A number of years ago, a group of local “artistes” (note the “e”,) Carolee Ross the writer/poet, Steven Auslender, a sculptor from Wilton and Carolyn Ginsburg and I, both artists and teachers at the University of Connecticut decided to give living in the suburbs some cachet. We (anonymously) put together a spoof of all those totally unintelligible manifestos that accompanied the avant-garde art movements of the 1920s and ‘30s. The Futurists, Dadaists, Suprematists, Surrealists, Vorticists, Rayonists etc. all had manifestos; you couldn’t have a movement without one. The last one of any note probably belonged to Fluxus in the 1960s. The four of us intended to produce
an “uber” manifesto” for Lower Fairfield County and call it The Journal of American Suburban Art, a title we deemed sufficiently pretentious. Carolee contributed her epic poem, “Suburbiad,” (several people recognized themselves in it and never spoke to her again), Carolyn did a riff on an Archie comic, replete with backyard swimming pool, I did an acerbic guide to how to become successful in the art world and Steve created a sealed packet of “French” postcards which we never dared show anyone. We mailed about fifty manifestos (in plain wrappers) to people we knew and offered subscriptions for a dollar. The responses poured in and we soon had at least fifteen subscribers, including one who paid in pennies. I don’t remember if we ever got to mailing out the second issue, but we do have enough material for several more. We even have a bunch of submissions to a Merritt Parkway Surrealist Bridge design competition that are pretty interesting .

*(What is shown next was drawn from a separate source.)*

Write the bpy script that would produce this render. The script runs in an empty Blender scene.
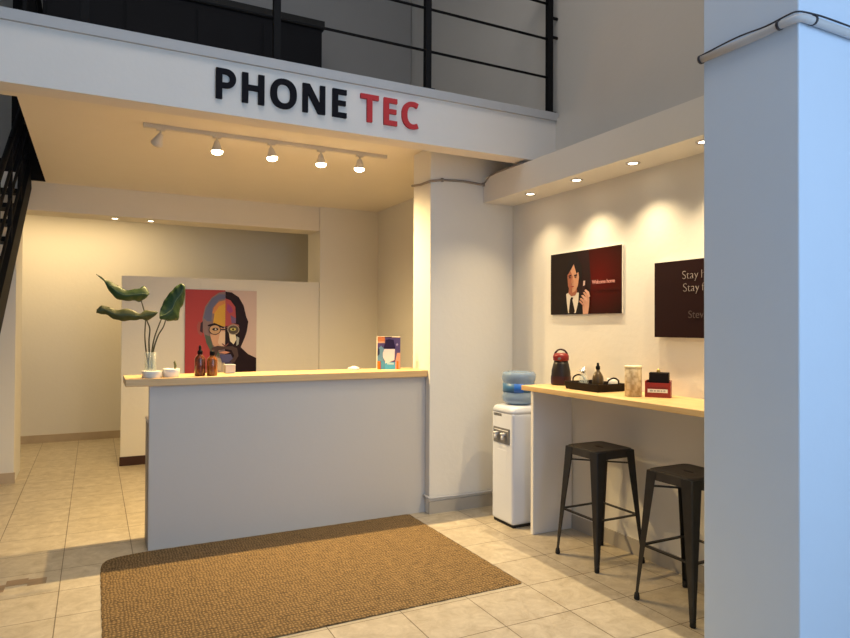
import bpy, bmesh, math, random
from mathutils import Vector, Matrix
random.seed(7)
S = bpy.context.scene
COL = S.collection
PI = math.pi

# ---------------------------------------------------------------- camera
cam_data = bpy.data.cameras.new('camera')
cam = bpy.data.objects.new('camera', cam_data); COL.objects.link(cam)
Rm = Matrix(((0.890864, -0.009098, -0.454180), (-0.454250, -0.008236, -0.890836), (0.004364, 0.999925, -0.011470)))
cam.matrix_world = Matrix.Translation((0, 0, 1.5)) @ Rm.to_4x4()
cam_data.sensor_width = 36.0
cam_data.lens = 36.0 * 649.0 / 850.0
cam_data.clip_start = 0.05
S.camera = cam

# ---------------------------------------------------------------- world, daylight, exposure
S.view_settings.view_transform = 'Standard'
S.view_settings.look = 'None'
S.view_settings.gamma = 1.0
S.view_settings.exposure = 0.12
S.view_settings.use_curve_mapping = False
W = bpy.data.worlds.new('world'); S.world = W; W.use_nodes = True
bg = W.node_tree.nodes['Background']
bg.inputs[0].default_value = (0.50, 0.72, 1.0, 1); bg.inputs[1].default_value = 0.35

def lamp(name, kind, loc, power, color, target=None, **kw):
    d = bpy.data.lights.new(name, kind); d.energy = power; d.color = color
    for k, v in kw.items(): setattr(d, k, v)
    o = bpy.data.objects.new(name, d); COL.objects.link(o); o.location = loc
    if target is not None:
        o.rotation_euler = (Vector(target) - Vector(loc)).to_track_quat('-Z', 'Y').to_euler()
    return o
DAY = (0.50, 0.72, 1.0)
WARM = (1.0, 0.70, 0.31)
WARM2 = (1.0, 0.77, 0.44)
# daylight entering through the open shop front behind the camera
lamp('shopfront_daylight', 'AREA', (2.2, -1.5, 2.4), 112, DAY, (2.0, 4.0, 1.9), shape='RECTANGLE', size=3.4, size_y=3.6)
# added neutral fill, no real lamp, to brighten the hall's upper walls
lamp('hall_fill_light', 'AREA', (1.0, 2.3, 6.1), 66, (1.0, 0.88, 0.76), (1.6, 3.2, 0), shape='RECTANGLE', size=3.5, size_y=1.6)
# corridor ceiling lamp behind the bulkhead
lamp('corridor_light', 'AREA', (-0.3, 8.8, 2.93), 30, (1.0, 0.71, 0.33), (-0.3, 8.8, 0), shape='RECTANGLE', size=1.8, size_y=0.5)
P_TRACK, P_DOWN, P_HALL = 195, 58, 14

# ---------------------------------------------------------------- materials
def mat(name, col, rough=0.6, metal=0.0, bump=0.0, bscale=60.0, var=0.0, vscale=6.0, emit=None, estr=0.0, trans=0.0, ior=1.45, alpha=1.0, coat=0.0):
    m = bpy.data.materials.new(name); m.use_nodes = True
    nt = m.node_tree; b = nt.nodes['Principled BSDF']
    if name in ('black_metal', 'stair_tread', 'black_unit', 'sign_black', 'black_card', 'tray_dark_wood') or name[:4] == 'ink_' or name[:6] == 'print_': b.inputs['Specular IOR Level'].default_value = 0.12
    b.inputs['Base Color'].default_value = (*col, 1)
    b.inputs['Roughness'].default_value = rough
    b.inputs['Metallic'].default_value = metal
    b.inputs['IOR'].default_value = ior
    b.inputs['Transmission Weight'].default_value = trans
    b.inputs['Alpha'].default_value = alpha
    b.inputs['Coat Weight'].default_value = coat
    if emit:
        b.inputs['Emission Color'].default_value = (*emit, 1); b.inputs['Emission Strength'].default_value = estr
    tc = nt.nodes.new('ShaderNodeTexCoord')
    if var > 0:
        n = nt.nodes.new('ShaderNodeTexNoise'); n.inputs['Scale'].default_value = vscale; n.inputs['Detail'].default_value = 5
        r = nt.nodes.new('ShaderNodeMapRange'); r.inputs['To Min'].default_value = 1 - var; r.inputs['To Max'].default_value = 1 + var
        mx = nt.nodes.new('ShaderNodeMix'); mx.data_type = 'RGBA'; mx.blend_type = 'MULTIPLY'; mx.inputs[0].default_value = 1
        mx.inputs[6].default_value = (*col, 1)
        nt.links.new(tc.outputs['Object'], n.inputs['Vector']); nt.links.new(n.outputs['Fac'], r.inputs['Value'])
        nt.links.new(r.outputs[0], mx.inputs[7]); nt.links.new(mx.outputs[2], b.inputs['Base Color'])
    if bump > 0:
        n2 = nt.nodes.new('ShaderNodeTexNoise'); n2.inputs['Scale'].default_value = bscale; n2.inputs['Detail'].default_value = 3
        bp = nt.nodes.new('ShaderNodeBump'); bp.inputs['Strength'].default_value = bump; bp.inputs['Distance'].default_value = 0.01
        nt.links.new(tc.outputs['Object'], n2.inputs['Vector']); nt.links.new(n2.outputs['Fac'], bp.inputs['Height']); nt.links.new(bp.outputs[0], b.inputs['Normal'])
    return m

M = {}
M['wall'] = mat('wall_paint', (0.74, 0.72, 0.68), 0.75, bump=0.12, bscale=25, var=0.025, vscale=2)
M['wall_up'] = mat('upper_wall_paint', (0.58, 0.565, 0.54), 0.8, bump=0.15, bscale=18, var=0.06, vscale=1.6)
M['mezz_wall'] = mat('mezzanine_wall_paint', (0.30, 0.29, 0.28), 0.8, var=0.05, vscale=1.5)
M['beam'] = mat('beam_paint', (0.72, 0.68, 0.64), 0.7, bump=0.12, bscale=22, var=0.03, vscale=2)
M['lip'] = mat('lip_paint', (0.45, 0.45, 0.46), 0.7, bump=0.1, var=0.05)
M['ceil'] = mat('ceiling_paint', (0.78, 0.73, 0.65), 0.8, bump=0.08, bscale=20, var=0.02)
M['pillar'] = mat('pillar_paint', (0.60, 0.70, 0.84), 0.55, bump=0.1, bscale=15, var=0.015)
M['counter'] = mat('counter_paint', (0.56, 0.54, 0.52), 0.5, bump=0.05, bscale=40, var=0.012)
M['counter_edge'] = mat('cabinet_side', (0.36, 0.34, 0.34), 0.5)
M['base_tile'] = mat('skirting_tile', (0.46, 0.37, 0.27), 0.5, var=0.12, vscale=9)
M['base_grey'] = mat('skirting_grey_tile', (0.40, 0.37, 0.33), 0.5, var=0.12, vscale=9)
M['base_dark'] = mat('skirting_dark', (0.045, 0.018, 0.015), 0.4)
M['black'] = mat('black_metal', (0.008, 0.008, 0.009), 0.65)
M['black_unit'] = mat('black_unit', (0.010, 0.010, 0.012), 0.6, var=0.2, vscale=3)
M['black_edge'] = mat('black_unit_top', (0.006, 0.006, 0.006), 0.7)
M['stool'] = mat('gunmetal', (0.045, 0.044, 0.045), 0.42, 0.75, var=0.25, vscale=14)
M['stool_seat'] = mat('gunmetal_seat', (0.055, 0.05, 0.048), 0.5, 0.6, var=0.3, vscale=18)
M['foot'] = mat('rubber', (0.015, 0.014, 0.014), 0.8)
M['white'] = mat('white_plastic', (0.80, 0.80, 0.82), 0.3)
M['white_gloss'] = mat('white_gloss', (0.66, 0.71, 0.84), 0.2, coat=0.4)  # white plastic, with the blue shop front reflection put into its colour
M['panel_grey'] = mat('control_grey', (0.14, 0.14, 0.15), 0.4, var=0.1)
M['chrome'] = mat('chrome', (0.7, 0.7, 0.72), 0.2, 1.0)
M['trackwhite'] = mat('track_white', (0.62, 0.58, 0.52), 0.4)
M['bulb'] = mat('bulb_glow', (1, 1, 1), 0.5, emit=(1.0, 0.80, 0.50), estr=20)
M['bulb2'] = mat('downlight_glow', (1, 1, 1), 0.5, emit=(1.0, 0.84, 0.60), estr=12)
M['red'] = mat('sign_red', (0.50, 0.030, 0.035), 0.7)
M['signblack'] = mat('sign_black', (0.010, 0.010, 0.014), 0.85)
M['amber'] = mat('amber_glass', (0.16, 0.035, 0.010), 0.08, trans=0.25, coat=0.5)
M['amber2'] = mat('amber_glass_light', (0.30, 0.09, 0.015), 0.08, trans=0.35, coat=0.5)
M['glass'] = mat('clear_glass', (0.80, 0.86, 0.80), 0.05, alpha=0.22)
M['water'] = mat('water', (0.55, 0.66, 0.50), 0.05, alpha=0.22)
M['bottle'] = mat('blue_bottle', (0.28, 0.40, 0.60), 0.12, trans=0.35, coat=0.4)
M['label_blue'] = mat('bottle_label', (0.05, 0.16, 0.34), 0.4)
M['label_blue2'] = mat('bottle_label_bright', (0.02, 0.14, 0.62), 0.4)
M['leaf'] = mat('leaf', (0.020, 0.055, 0.010), 0.45, var=0.35, vscale=14, bump=0.25, bscale=30)
M['leaf2'] = mat('leaf_olive', (0.050, 0.058, 0.010), 0.48, var=0.3, vscale=12, bump=0.25, bscale=30)
M['vein'] = mat('leaf_vein', (0.10, 0.15, 0.05), 0.5)
M['stem'] = mat('stem', (0.055, 0.05, 0.018), 0.5)
M['ceramic'] = mat('ceramic', (0.82, 0.79, 0.72), 0.35, var=0.04, vscale=30)
M['wax'] = mat('wax', (0.75, 0.66, 0.45), 0.5)
M['twig'] = mat('twig', (0.14, 0.15, 0.06), 0.6)
M['paper'] = mat('paper', (0.85, 0.84, 0.82), 0.7)
M['greybox'] = mat('grey_box', (0.42, 0.43, 0.46), 0.5)
M['flask'] = mat('flask_black', (0.010, 0.006, 0.006), 0.4)
M['flask_red'] = mat('flask_red', (0.20, 0.010, 0.010), 0.4)
M['flask_dred'] = mat('flask_dark_red', (0.030, 0.005, 0.006), 0.4)
M['tray'] = mat('tray_dark_wood', (0.012, 0.008, 0.007), 0.45, var=0.2, vscale=20)
M['olive'] = mat('olive_glass', (0.085, 0.055, 0.025), 0.25)
M['redbox'] = mat('red_box', (0.28, 0.022, 0.018), 0.35, coat=0.2)
M['reddk'] = mat('red_box_dark', (0.12, 0.012, 0.012), 0.4)
M['blackcard'] = mat('black_card', (0.01, 0.008, 0.012), 0.6)
M['brass'] = mat('brass', (0.6, 0.42, 0.14), 0.3, 0.9)
M['conduit'] = mat('conduit_grey', (0.50, 0.50, 0.52), 0.45, var=0.05)
M['cable'] = mat('dark_cable', (0.03, 0.03, 0.04), 0.5)
M['cable_br'] = mat('brown_cable', (0.27, 0.23, 0.20), 0.6)
M['step'] = mat('stair_tread', (0.012, 0.012, 0.012), 0.6)
M['print_edge'] = mat('print_edge', (0.70, 0.67, 0.62), 0.6)
M['inset'] = mat('floor_inset_tile', (0.24, 0.16, 0.10), 0.4, var=0.3, vscale=20)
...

Last month, I donated a dozen copies of “JASA, Vol.I, Issue 1” to a fundraiser for the Franklin Street Works gallery at 41 Franklin Street in downtown Stamford. If you think the latest art in Brooklyn is far out, FSW is every bit as challenging. We’ll make you a copy of the Manifesto (very limited edition) but you need to pay for it with a tax deductible contribution (any amount) to FSW. We’ll show those pseudo intellectual poseurs from Brooklyn we’re not all boobs out here!
And if you encourage us, we might even put out a second issue.

Chorus from the Suburbiad by Hieronymous the Anonymous  (to be sung like a rap tune)
          Oh it’s not very Good, but it’s not very bad
          And lately they tell me that I should now add
          That it’s now being called by folk Far and folk Near,
The Suburbiad, an Epithet, they’ve now come to Fear.